As Tunisia yesterday marked a month since the ousting of former Tunisian president Zine El Abidine Ben Ali, the interim government battled European pressure to curb an exodus of migrants and a key minister quit.
Tunisian foreign minister Ahmed Ounaies resigned on Sunday in a blow to the new authority a day before a visit by EU foreign policy chief Catherine Ashton that is focusing on democratic reforms since the removal of the strongman leader in a popular uprising.
The interim government, meanwhile, rushed security forces to coastal areas to stop a Europe-bound exodus of people fleeing poverty, a government source said, with thousands of immigrants flooding to Italy in recent days.
Photo: AFP
Maritime security “have arrested many people trying to cross the borders. Reinforcements have been sent,” the official said on grounds of anonymity, refusing to disclose further details.

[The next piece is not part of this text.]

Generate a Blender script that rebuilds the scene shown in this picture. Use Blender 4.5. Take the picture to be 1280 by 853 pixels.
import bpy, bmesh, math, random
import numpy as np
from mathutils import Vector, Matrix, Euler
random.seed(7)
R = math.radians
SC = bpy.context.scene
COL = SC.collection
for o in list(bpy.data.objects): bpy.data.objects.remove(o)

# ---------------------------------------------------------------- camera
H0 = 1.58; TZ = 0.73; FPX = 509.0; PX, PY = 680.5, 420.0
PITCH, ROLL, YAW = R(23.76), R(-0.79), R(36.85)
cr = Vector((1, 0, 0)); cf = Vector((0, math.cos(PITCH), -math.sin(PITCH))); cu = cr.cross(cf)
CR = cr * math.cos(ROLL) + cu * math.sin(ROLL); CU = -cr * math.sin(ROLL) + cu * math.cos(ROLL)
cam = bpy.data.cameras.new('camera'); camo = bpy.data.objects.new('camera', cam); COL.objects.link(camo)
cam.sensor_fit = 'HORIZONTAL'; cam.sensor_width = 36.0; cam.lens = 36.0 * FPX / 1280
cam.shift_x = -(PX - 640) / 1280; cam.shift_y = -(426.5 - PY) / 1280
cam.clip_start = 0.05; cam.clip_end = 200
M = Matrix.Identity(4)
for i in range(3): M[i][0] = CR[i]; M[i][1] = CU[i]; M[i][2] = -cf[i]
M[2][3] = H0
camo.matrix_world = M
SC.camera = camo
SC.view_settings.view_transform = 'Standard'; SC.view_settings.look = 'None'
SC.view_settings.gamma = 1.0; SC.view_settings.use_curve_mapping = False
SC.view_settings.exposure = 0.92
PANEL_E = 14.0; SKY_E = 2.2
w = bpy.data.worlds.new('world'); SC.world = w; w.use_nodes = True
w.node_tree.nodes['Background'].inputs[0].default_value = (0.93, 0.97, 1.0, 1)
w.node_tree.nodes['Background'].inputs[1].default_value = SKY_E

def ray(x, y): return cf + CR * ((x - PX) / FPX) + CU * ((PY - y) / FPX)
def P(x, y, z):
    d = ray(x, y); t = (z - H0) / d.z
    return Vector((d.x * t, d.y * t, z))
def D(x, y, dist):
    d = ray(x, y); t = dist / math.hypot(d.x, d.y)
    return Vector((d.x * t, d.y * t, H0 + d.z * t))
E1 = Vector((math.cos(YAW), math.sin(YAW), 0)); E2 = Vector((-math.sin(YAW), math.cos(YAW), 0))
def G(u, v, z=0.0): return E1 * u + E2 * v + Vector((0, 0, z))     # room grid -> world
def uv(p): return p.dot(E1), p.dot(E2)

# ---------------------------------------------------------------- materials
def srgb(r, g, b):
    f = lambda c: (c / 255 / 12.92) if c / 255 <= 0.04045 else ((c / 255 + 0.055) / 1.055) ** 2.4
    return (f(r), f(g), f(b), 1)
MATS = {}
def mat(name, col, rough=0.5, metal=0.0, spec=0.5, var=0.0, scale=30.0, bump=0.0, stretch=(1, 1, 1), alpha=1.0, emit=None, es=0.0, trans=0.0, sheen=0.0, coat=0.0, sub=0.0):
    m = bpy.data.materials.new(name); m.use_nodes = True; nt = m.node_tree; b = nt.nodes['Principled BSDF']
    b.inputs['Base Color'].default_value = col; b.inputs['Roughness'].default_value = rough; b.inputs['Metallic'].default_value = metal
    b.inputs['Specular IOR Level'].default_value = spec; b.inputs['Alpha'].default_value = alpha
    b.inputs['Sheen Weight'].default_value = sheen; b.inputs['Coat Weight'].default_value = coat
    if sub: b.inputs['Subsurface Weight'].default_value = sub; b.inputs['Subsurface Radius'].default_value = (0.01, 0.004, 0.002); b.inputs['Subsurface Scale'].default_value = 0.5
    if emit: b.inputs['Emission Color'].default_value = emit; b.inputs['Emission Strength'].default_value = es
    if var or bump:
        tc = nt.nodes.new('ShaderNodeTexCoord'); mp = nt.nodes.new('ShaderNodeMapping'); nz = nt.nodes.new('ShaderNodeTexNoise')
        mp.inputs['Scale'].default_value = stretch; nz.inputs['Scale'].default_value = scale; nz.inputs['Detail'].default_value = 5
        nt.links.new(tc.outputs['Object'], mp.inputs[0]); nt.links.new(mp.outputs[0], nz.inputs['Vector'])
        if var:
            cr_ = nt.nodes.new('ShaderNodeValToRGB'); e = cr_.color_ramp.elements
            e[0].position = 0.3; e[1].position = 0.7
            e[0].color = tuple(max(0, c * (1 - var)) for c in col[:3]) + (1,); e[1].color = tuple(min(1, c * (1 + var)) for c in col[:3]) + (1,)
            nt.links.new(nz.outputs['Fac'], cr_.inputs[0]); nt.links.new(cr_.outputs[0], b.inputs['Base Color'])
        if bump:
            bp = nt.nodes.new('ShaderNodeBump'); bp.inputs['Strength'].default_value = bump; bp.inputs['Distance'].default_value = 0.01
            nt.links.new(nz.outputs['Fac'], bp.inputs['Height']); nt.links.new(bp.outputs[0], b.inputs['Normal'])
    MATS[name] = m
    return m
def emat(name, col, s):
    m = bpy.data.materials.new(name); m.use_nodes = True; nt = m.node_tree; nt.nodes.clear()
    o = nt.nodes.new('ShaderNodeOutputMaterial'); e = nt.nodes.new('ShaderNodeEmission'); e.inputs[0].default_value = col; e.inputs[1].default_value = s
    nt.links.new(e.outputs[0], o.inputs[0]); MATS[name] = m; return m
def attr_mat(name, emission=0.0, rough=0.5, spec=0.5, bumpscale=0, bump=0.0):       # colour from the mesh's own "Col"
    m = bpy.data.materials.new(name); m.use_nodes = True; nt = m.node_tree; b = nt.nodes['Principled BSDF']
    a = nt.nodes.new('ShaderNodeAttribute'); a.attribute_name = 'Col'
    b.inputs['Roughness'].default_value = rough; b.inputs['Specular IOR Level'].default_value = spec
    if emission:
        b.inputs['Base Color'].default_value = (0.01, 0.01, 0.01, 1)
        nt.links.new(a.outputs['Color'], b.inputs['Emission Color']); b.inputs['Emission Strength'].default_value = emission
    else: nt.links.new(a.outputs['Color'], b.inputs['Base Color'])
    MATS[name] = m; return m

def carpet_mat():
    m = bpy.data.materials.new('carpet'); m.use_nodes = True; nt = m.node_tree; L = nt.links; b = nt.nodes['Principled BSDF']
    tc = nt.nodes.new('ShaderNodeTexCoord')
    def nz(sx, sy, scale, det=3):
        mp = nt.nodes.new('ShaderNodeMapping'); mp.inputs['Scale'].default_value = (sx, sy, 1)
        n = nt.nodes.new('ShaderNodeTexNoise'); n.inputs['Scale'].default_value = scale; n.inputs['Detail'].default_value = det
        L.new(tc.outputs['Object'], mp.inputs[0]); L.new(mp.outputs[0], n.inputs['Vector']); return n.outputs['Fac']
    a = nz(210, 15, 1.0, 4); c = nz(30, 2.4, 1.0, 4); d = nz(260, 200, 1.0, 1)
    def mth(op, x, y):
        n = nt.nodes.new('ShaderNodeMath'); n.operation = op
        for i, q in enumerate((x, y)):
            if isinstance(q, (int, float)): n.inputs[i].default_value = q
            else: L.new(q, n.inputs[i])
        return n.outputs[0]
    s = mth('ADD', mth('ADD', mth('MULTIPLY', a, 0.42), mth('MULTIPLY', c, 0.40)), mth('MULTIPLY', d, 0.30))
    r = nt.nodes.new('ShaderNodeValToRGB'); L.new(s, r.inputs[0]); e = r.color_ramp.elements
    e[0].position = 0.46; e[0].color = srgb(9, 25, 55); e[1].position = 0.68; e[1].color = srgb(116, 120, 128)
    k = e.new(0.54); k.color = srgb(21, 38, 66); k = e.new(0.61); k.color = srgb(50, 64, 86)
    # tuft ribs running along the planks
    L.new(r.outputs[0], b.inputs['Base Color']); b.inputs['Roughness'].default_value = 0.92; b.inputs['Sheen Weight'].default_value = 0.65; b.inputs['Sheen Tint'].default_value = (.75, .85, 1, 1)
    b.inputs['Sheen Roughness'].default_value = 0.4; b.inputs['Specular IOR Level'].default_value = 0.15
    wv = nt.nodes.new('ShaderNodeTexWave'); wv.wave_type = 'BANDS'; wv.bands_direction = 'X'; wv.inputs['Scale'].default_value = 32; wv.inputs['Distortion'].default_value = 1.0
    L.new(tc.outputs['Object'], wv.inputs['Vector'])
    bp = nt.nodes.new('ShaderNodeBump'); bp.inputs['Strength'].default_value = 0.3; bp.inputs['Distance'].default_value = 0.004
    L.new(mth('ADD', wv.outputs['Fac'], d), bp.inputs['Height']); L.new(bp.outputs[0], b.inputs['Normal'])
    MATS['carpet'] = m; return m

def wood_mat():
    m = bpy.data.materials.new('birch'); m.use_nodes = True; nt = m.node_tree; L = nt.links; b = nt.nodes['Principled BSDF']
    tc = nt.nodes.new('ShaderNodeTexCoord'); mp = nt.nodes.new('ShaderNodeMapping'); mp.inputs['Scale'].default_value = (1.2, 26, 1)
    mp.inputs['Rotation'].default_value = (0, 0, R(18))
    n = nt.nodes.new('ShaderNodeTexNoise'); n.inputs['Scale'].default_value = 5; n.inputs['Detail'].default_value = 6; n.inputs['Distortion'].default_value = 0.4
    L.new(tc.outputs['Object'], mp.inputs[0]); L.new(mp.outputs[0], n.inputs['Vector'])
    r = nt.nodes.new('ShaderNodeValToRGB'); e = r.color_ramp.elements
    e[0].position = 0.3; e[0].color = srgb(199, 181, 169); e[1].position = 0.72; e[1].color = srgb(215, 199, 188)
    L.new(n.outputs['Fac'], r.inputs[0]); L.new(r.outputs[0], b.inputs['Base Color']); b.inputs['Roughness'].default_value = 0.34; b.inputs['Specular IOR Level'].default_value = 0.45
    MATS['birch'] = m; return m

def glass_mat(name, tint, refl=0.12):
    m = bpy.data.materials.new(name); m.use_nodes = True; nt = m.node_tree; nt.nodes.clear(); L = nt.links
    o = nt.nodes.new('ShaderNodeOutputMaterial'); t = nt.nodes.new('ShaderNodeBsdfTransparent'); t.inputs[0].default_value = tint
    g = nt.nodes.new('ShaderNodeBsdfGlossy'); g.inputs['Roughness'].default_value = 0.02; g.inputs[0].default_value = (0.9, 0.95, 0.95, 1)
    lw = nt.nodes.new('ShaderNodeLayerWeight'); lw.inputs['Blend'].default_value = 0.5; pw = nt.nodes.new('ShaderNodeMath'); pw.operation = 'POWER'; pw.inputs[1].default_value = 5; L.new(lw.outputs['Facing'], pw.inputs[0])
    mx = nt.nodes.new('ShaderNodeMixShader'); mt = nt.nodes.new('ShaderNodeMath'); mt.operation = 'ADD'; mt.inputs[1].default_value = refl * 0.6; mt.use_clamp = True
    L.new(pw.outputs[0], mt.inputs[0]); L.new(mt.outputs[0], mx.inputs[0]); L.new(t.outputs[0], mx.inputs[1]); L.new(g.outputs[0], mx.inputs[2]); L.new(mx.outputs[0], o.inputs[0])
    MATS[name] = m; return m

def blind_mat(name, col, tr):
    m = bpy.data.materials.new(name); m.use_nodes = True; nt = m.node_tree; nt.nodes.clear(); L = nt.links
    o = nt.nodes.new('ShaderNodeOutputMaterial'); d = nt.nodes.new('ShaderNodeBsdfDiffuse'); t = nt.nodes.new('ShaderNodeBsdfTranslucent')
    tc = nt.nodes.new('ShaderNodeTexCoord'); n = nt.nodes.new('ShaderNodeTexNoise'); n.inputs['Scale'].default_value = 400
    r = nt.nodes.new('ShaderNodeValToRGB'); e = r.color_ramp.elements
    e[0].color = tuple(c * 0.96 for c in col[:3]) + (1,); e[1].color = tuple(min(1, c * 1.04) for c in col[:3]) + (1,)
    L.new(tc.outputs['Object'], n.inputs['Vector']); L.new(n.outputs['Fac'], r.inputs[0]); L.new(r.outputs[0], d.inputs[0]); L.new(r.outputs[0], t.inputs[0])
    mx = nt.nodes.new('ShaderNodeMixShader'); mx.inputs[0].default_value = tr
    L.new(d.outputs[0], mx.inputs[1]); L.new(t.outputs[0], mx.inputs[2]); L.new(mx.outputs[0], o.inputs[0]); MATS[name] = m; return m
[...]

Immigration was likely a top issue in talks between Tunisian Prime Minister Mohamed Ghannouchi and Ashton yesterday, after Italy appealed for urgent EU aid to halt a wave of North African immigrants.
About 5,000 undocumented migrants, many of them Tunisians, have arrived on Lampedusa over the last week.
Struggling local authorities called for more support on Sunday to help handle the increasing stream of migrants into the Sicilian island, which is closer to Africa than mainland Italy.
The situation has alarmed Italian Prime Minister Silvio Berlusconi’s government, which proclaimed a humanitarian emergency following a meeting on Saturday, giving authorities extraordinary powers setting aside normal bureaucracy to control migrant flows, in part by blocking incoming boats offshore.
Italian Foreign Minister Franco Frattini on Sunday repeated calls to the EU for help after one boat sank off Tunisia’s coast on Saturday, with at least one migrant reported dead.
Authorities have directed migrants to a Lampedusa soccer field, while hundreds slept under open skies in its port, wrapped in blankets. Local hotels and churches have also thrown open facilities.
Italy has called for an urgent EU meeting to work out an efficient response and it wants patrol boats stationed near the Tunisian coast to intercept migrants.
The immigrants say they are fleeing poverty and continued unrest in the North African state following the uprising that ousted Ben Ali on Jan. 14 after 23 years in power.
“The Tunisian system is collapsing,” Italian Minister of the Interior Roberto Maroni, of the anti-immigration Northern League party, said in an interview.
However, Tunisian officials slammed a suggestion by Rome that Italian police could be sent to the country to stem the flow of illegals.
“It is unacceptable,” government spokesman Taieb Baccouche told al-Arabiya television when asked to react to a statement by Maroni that he would ask Tunisia “for authorization for our forces to intervene in Tunisia to block the flux.”
“The Tunisian people reject the deployment of foreign soldiers on our territory,” Baccouche said, adding that control of the country’s coast “is up to the Tunisian authorities.”